Its no wierd coincidence that we have this explosion of essentially anti-government sentiment, arising immediately that we elect a brown president.

Government, taxes, and all government programs, suddenly become evil, when the government is no longer republican and white.

My 9 year old came home a few weeks ago with a civics-history project, about the revolutionary war, in which he was asked to imagine that there was a tax on his favorite things, watching TV, playing video games, to illustrate why the founding fathers rebelled against taxes, why taxes are bad.

And I almost went ballistic and called the teacher, to tell her, “hey, moron, it was not and never was about “all taxes are bad,” it was about TAXATION WITHOUT REPRESENTATION.” I was coaching him to point this out in his written report on this experiment, but I am glad Mrs. Prom said lets not make our 9 year old a pawn in our politics, and I did make sure he understood, taxes are not bad, it was about taxation without representation.

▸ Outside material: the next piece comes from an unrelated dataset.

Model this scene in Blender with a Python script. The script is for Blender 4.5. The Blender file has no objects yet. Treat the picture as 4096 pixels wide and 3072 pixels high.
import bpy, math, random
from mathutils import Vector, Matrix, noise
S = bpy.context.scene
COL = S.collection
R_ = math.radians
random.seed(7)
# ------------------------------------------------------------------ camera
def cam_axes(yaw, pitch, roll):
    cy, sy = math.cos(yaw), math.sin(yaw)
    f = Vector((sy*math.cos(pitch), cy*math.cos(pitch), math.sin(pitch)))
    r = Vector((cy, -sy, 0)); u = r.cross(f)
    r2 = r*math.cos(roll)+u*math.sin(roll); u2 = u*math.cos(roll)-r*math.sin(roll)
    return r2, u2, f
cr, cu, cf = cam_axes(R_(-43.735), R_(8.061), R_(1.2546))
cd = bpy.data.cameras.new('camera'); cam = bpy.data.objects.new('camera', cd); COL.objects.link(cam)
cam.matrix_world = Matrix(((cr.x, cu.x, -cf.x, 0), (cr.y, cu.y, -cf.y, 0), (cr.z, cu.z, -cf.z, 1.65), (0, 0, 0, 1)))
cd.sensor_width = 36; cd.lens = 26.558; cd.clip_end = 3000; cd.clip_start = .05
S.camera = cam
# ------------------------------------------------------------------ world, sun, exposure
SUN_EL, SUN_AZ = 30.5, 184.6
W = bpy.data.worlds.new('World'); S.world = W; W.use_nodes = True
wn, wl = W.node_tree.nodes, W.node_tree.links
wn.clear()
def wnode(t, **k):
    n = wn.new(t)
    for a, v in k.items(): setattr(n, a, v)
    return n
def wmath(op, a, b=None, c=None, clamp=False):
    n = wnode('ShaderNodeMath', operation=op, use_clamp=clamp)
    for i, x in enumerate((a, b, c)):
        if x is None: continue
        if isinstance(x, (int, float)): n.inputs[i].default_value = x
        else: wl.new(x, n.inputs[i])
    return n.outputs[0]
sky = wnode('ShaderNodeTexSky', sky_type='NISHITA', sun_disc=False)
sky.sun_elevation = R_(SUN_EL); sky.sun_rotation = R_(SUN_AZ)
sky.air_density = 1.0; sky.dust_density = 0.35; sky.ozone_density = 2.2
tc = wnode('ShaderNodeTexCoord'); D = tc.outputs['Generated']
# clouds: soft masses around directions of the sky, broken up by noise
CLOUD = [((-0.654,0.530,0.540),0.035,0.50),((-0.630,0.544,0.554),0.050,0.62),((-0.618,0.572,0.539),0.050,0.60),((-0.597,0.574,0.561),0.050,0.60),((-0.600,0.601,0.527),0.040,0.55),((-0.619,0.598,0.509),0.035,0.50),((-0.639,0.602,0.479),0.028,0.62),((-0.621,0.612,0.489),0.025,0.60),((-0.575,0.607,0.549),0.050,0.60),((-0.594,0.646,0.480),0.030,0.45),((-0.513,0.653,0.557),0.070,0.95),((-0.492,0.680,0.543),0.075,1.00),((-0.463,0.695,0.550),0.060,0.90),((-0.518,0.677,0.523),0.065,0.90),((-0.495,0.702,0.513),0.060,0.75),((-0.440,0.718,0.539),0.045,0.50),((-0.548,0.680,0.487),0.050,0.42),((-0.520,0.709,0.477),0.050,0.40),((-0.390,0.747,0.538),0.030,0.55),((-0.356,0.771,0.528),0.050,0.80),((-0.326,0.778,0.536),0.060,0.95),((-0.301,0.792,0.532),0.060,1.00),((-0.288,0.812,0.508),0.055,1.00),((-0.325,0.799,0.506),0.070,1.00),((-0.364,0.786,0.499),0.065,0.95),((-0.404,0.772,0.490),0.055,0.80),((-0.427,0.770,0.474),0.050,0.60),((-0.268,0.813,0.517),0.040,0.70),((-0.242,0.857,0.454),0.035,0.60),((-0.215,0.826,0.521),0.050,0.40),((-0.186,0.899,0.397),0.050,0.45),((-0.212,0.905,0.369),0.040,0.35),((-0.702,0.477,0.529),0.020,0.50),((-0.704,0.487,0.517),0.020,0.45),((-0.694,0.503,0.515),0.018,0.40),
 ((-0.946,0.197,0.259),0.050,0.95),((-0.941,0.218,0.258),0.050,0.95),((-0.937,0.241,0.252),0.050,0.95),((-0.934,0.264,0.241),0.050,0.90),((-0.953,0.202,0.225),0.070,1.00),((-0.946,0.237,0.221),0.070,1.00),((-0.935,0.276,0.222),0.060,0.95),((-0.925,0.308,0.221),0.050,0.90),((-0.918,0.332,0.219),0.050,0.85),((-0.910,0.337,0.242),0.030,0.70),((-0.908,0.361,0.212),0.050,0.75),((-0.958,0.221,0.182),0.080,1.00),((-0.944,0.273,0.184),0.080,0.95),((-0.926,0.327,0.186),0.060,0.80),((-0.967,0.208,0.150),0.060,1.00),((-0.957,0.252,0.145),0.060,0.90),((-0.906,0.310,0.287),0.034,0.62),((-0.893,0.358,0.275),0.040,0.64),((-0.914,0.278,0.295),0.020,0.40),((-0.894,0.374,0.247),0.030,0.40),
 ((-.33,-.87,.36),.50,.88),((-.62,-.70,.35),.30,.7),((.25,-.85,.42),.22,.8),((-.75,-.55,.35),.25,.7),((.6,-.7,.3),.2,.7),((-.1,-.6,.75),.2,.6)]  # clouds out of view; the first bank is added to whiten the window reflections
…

These evil fuckers have been too succesful with this shit propaganda.

@Promnight: Y’know, short of calling the teacher, I would have gone with emphasizing the point in the report. Not because it’s foisting politics on the small fry, but because it’s the truth. The sprout’s free to make his own decisions about the wisdom of excise taxes, but silly me, I thought one purpose of education was to ground him in the facts.

Then again: Third grade? I don’t think we even cracked Johnny Tremaine until junior high.

Wasn’t the whole tea-party thing a stunt to help John Hancock’s business as a tea importer and to keep up the price? I need to re-read American Aurora.